Welsh’s habit of falling asleep was also noted.

“I was appalled when I found out that Jim was in California when we had representatives from Puerto Rico here,” said Rae Hemphill, the newest member to the KUA board. “I was even more embarrassed when he fell asleep at least three times.”

Welsh chalked up his “tremendously embarrassing” snoozes to his diet.

“I eat a lot of fruit,” Welsh explained. “My habit of eating a lot of fruit was based on the fact that I really like it, and it tasted good.”

Upon further review, Welsh said, he found out fruit can lead to blood sugar crashes and sleepiness.

“The times I have nodded off, I can remember sitting there saying, ‘OK now don’t go to sleep, you can’t go to sleep here. Wait a minute, I was just asleep,’” he said.

But, Welsh was happy to report the issue was all cleared up now.

“I went to two servings of fruit a day and have since felt tremendously better,” he said.

Fellow board members seemed unmoved by the explanation.

“If my city manager doesn’t come to work every day, I can guarantee you that I will call a special meeting to have the city manager fired,” said Kissimmee Mayor and KUA Board Member Jose Alvarez.

Alvarez later said that a good leader knows when to resign.

Don’t let us push you out

Welsh said recently he doesn’t want to retire for another five years, and feels that he has addressed and corrected concerns raised by the board.

But the timeline didn’t mesh well for others in the room, who insisted on developing a clear cession and retirement plan that considers who might replace Welsh in the near future.

“Don’t let us push you out, Jim,” Member Ethel Urbina said after citing the CEO’s unwillingness to communicate on certain topics or share sensitive information about the company with others. “Do it yourself in your own time with pride and honor.”

Welsh receives a pay raise

Over 30 minutes of concerns and misgivings were strangely put aside when it came time to give Welsh his formal evaluations.

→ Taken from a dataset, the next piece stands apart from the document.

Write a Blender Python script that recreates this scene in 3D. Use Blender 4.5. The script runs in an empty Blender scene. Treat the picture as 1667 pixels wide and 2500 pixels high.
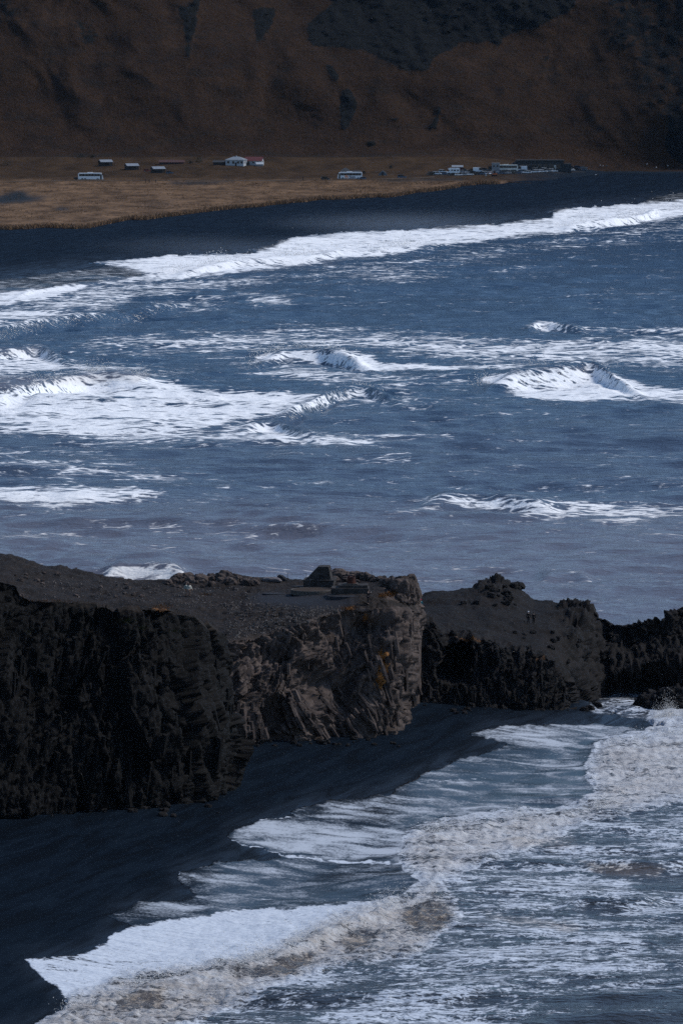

Board members used a zero to four scale to rate Welsh in categories like integrity and community relations. He received stellar reviews from everyone but Thacker.

A need for a more objective evaluation process – one that reflects more on the CEO and less on the company’s overall performance – was noted by those at the meeting.

Welsh then received a 3 percent raise for the new fiscal year, despite a lighter workload, according to Chairwoman Jeanne Van Meter.

“There’s so much less we have to do at KUA since we’ve become part of a group,” she said. “His job has not been as much as it has been and he’s risen to a very nice, nice sum in comparison to other companies.”

Still, Van Meter also recommended a 3 percent raise. Thacker was the only member who didn’t recommend a pay increase.

Welsh earns $262,246 a year, according to KUA Public Information Officer Chris Gent. He’ll take home about $7,867 more now, thanks to the raise.

Welsh’s 3 percent raise is 1 percent less than what average KUA employees will receive this year.

Now what?

By the end of the meeting, Welsh seemed willing to work with the board on developing a cession and retirement plan.

“I want to break the tension,” he said. “I appreciate the frank discussion the board has given me. I have always believed in the wisdom of the board.”

He suggested a separate special meeting be held to discuss his future with KUA.

A follow up meeting is set for 1 p.m. Oct. 1.

Van Meter said after the meeting that the board ultimately has the executive authority to fire the CEO without reason but added, “all of us hope very much that it won’t come to that.”